The core principle is this:
Only citizens should vote in federal elections
Citizenship should be verified, not assumed
Identity should be confirmed at the polls
Election law should build trust before problems happen, not after
None of that is extreme. It is responsible.
President Trump Raises the Stakes
President Trump has described the SAVE America Act as one of the most important and consequential pieces of legislation before Congress and warned that Republicans who oppose it should not count on his endorsement. That matters because it tells nervous Republicans this is not a messaging exercise. It is a test.

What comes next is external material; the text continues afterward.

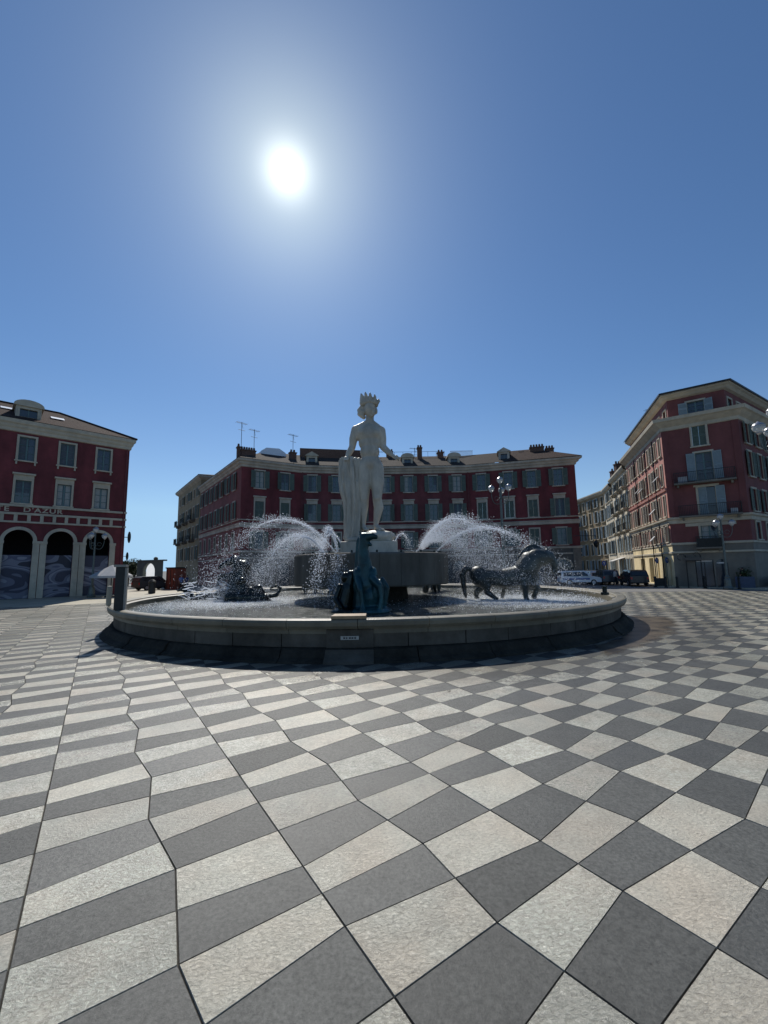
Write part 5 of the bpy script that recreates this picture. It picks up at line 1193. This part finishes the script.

And honestly, it should be.
Voters are tired of Republicans who sound like fighters in campaign season and then behave like cautious interns once the votes matter. If election integrity is a real priority, then keep the debate going, force the issue, and make opponents explain why proving citizenship is too much to ask in a federal election.
If Democrats really think their own voters support ID requirements, why are so many in Washington still hiding behind process and panic language? Why is basic verification always the line they cannot cross?
What Comes Next
The grassroots strategy is not complicated. Call senators. Keep the pressure up. Refuse to let this dissolve into another round of Senate fog where everyone gives speeches, nobody takes responsibility, and the country gets another lecture about why common sense is somehow impossible.
This is bigger than one bill. It is about whether the Senate understands that trust in elections is part of the foundation of self-government. Lose that, and the whole system gets shakier.
The SAVE America Act is not asking for something exotic. It is asking the federal government to verify citizenship and identity before a ballot is cast in a federal election.
That should have been standard a long time ago.
The only real question now is whether the Senate wants to act like election integrity is urgent, or keep treating it like a side quest while the grassroots does the homework for them.